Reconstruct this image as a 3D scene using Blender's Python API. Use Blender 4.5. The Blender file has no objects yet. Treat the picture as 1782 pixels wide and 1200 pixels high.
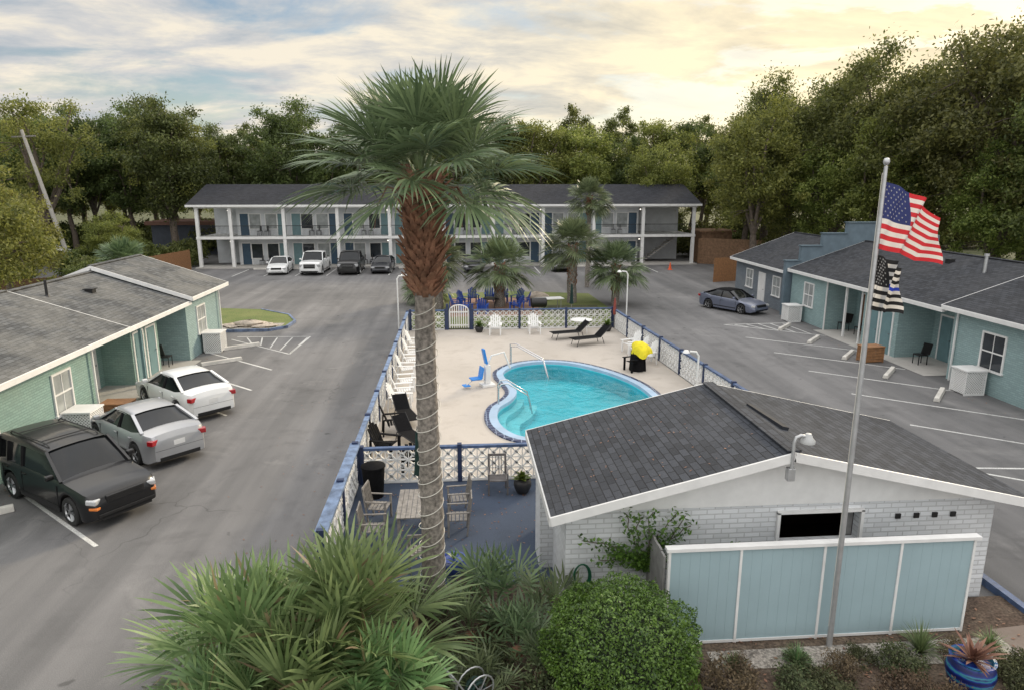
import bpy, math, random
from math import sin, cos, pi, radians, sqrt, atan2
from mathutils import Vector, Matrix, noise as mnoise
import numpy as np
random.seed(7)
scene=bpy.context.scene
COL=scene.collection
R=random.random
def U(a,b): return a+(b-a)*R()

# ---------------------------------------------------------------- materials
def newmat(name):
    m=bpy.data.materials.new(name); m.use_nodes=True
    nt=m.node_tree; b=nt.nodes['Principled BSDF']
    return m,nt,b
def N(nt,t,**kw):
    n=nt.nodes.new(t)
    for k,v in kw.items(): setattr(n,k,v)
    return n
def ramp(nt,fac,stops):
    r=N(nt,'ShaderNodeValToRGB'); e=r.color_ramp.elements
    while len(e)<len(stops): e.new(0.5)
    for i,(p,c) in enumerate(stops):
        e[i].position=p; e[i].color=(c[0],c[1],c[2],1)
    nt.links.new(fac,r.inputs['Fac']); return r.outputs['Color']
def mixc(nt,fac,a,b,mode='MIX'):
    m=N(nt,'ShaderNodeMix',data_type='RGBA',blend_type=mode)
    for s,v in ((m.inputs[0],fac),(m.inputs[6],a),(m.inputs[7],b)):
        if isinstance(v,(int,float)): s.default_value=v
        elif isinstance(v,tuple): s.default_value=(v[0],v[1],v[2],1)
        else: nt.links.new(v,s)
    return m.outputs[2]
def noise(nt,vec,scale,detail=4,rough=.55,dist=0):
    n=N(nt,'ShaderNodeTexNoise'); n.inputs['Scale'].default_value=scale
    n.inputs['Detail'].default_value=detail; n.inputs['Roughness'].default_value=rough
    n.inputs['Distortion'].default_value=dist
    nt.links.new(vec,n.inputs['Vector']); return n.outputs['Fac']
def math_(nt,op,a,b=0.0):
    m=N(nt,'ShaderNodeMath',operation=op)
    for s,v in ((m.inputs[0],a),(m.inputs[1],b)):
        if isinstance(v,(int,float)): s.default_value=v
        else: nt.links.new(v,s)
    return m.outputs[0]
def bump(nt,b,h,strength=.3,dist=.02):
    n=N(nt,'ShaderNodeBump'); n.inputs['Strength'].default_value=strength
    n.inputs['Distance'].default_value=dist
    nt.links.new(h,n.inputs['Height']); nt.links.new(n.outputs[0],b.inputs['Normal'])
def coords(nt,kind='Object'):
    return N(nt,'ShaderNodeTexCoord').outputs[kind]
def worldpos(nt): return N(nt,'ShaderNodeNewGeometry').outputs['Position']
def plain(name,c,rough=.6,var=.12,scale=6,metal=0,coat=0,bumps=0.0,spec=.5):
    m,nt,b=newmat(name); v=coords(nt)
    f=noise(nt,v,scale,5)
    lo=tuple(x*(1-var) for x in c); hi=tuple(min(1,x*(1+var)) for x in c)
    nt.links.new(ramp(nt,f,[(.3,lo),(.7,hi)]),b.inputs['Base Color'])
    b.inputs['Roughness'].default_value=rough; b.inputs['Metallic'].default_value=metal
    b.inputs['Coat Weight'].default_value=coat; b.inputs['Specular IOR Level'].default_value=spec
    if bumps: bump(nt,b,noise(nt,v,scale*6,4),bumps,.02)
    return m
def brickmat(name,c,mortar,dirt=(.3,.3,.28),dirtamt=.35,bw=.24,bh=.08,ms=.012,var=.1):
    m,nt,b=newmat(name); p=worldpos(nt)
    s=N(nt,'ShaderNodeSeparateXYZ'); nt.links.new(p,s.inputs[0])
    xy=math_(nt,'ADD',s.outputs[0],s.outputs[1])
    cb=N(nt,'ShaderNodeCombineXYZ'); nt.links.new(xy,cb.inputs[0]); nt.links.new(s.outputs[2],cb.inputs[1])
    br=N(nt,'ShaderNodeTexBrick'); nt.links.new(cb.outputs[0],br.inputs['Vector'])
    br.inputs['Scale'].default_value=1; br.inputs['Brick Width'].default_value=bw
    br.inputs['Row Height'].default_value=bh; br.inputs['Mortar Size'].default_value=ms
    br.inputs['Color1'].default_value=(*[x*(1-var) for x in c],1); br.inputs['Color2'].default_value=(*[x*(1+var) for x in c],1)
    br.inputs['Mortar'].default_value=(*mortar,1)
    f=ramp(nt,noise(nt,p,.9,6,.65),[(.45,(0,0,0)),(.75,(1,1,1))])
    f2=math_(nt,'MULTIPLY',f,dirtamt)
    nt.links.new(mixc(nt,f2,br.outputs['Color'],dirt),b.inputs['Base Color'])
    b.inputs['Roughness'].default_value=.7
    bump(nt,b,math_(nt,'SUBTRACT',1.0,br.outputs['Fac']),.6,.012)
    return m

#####

[REQUEST]
Set every line down exactly as written, leaving each picture out.

[EXPECTED ANSWER]
Reconstruct this image as a 3D scene using Blender's Python API. Use Blender 4.5. The Blender file has no objects yet. Treat the picture as 1782 pixels wide and 1200 pixels high.
import bpy, math, random
from math import sin, cos, pi, radians, sqrt, atan2
from mathutils import Vector, Matrix, noise as mnoise
import numpy as np
random.seed(7)
scene=bpy.context.scene
COL=scene.collection
R=random.random
def U(a,b): return a+(b-a)*R()

# ---------------------------------------------------------------- materials
def newmat(name):
    m=bpy.data.materials.new(name); m.use_nodes=True
    nt=m.node_tree; b=nt.nodes['Principled BSDF']
    return m,nt,b
def N(nt,t,**kw):
    n=nt.nodes.new(t)
    for k,v in kw.items(): setattr(n,k,v)
    return n
def ramp(nt,fac,stops):
    r=N(nt,'ShaderNodeValToRGB'); e=r.color_ramp.elements
    while len(e)<len(stops): e.new(0.5)
    for i,(p,c) in enumerate(stops):
        e[i].position=p; e[i].color=(c[0],c[1],c[2],1)
    nt.links.new(fac,r.inputs['Fac']); return r.outputs['Color']
def mixc(nt,fac,a,b,mode='MIX'):
    m=N(nt,'ShaderNodeMix',data_type='RGBA',blend_type=mode)
    for s,v in ((m.inputs[0],fac),(m.inputs[6],a),(m.inputs[7],b)):
        if isinstance(v,(int,float)): s.default_value=v
        elif isinstance(v,tuple): s.default_value=(v[0],v[1],v[2],1)
        else: nt.links.new(v,s)
    return m.outputs[2]
def noise(nt,vec,scale,detail=4,rough=.55,dist=0):
    n=N(nt,'ShaderNodeTexNoise'); n.inputs['Scale'].default_value=scale
    n.inputs['Detail'].default_value=detail; n.inputs['Roughness'].default_value=rough
    n.inputs['Distortion'].default_value=dist
    nt.links.new(vec,n.inputs['Vector']); return n.outputs['Fac']
def math_(nt,op,a,b=0.0):
    m=N(nt,'ShaderNodeMath',operation=op)
    for s,v in ((m.inputs[0],a),(m.inputs[1],b)):
        if isinstance(v,(int,float)): s.default_value=v
        else: nt.links.new(v,s)
    return m.outputs[0]
def bump(nt,b,h,strength=.3,dist=.02):
    n=N(nt,'ShaderNodeBump'); n.inputs['Strength'].default_value=strength
    n.inputs['Distance'].default_value=dist
    nt.links.new(h,n.inputs['Height']); nt.links.new(n.outputs[0],b.inputs['Normal'])
def coords(nt,kind='Object'):
    return N(nt,'ShaderNodeTexCoord').outputs[kind]
def worldpos(nt): return N(nt,'ShaderNodeNewGeometry').outputs['Position']
def plain(name,c,rough=.6,var=.12,scale=6,metal=0,coat=0,bumps=0.0,spec=.5):
    m,nt,b=newmat(name); v=coords(nt)
    f=noise(nt,v,scale,5)
    lo=tuple(x*(1-var) for x in c); hi=tuple(min(1,x*(1+var)) for x in c)
    nt.links.new(ramp(nt,f,[(.3,lo),(.7,hi)]),b.inputs['Base Color'])
    b.inputs['Roughness'].default_value=rough; b.inputs['Metallic'].default_value=metal
    b.inputs['Coat Weight'].default_value=coat; b.inputs['Specular IOR Level'].default_value=spec
    if bumps: bump(nt,b,noise(nt,v,scale*6,4),bumps,.02)
    return m
def brickmat(name,c,mortar,dirt=(.3,.3,.28),dirtamt=.35,bw=.24,bh=.08,ms=.012,var=.1):
    m,nt,b=newmat(name); p=worldpos(nt)
    s=N(nt,'ShaderNodeSeparateXYZ'); nt.links.new(p,s.inputs[0])
    xy=math_(nt,'ADD',s.outputs[0],s.outputs[1])
    cb=N(nt,'ShaderNodeCombineXYZ'); nt.links.new(xy,cb.inputs[0]); nt.links.new(s.outputs[2],cb.inputs[1])
    br=N(nt,'ShaderNodeTexBrick'); nt.links.new(cb.outputs[0],br.inputs['Vector'])
    br.inputs['Scale'].default_value=1; br.inputs['Brick Width'].default_value=bw
    br.inputs['Row Height'].default_value=bh; br.inputs['Mortar Size'].default_value=ms
    br.inputs['Color1'].default_value=(*[x*(1-var) for x in c],1); br.inputs['Color2'].default_value=(*[x*(1+var) for x in c],1)
    br.inputs['Mortar'].default_value=(*mortar,1)
    f=ramp(nt,noise(nt,p,.9,6,.65),[(.45,(0,0,0)),(.75,(1,1,1))])
    f2=math_(nt,'MULTIPLY',f,dirtamt)
    nt.links.new(mixc(nt,f2,br.outputs['Color'],dirt),b.inputs['Base Color'])
    b.inputs['Roughness'].default_value=.7
    bump(nt,b,math_(nt,'SUBTRACT',1.0,br.outputs['Fac']),.6,.012)
    return m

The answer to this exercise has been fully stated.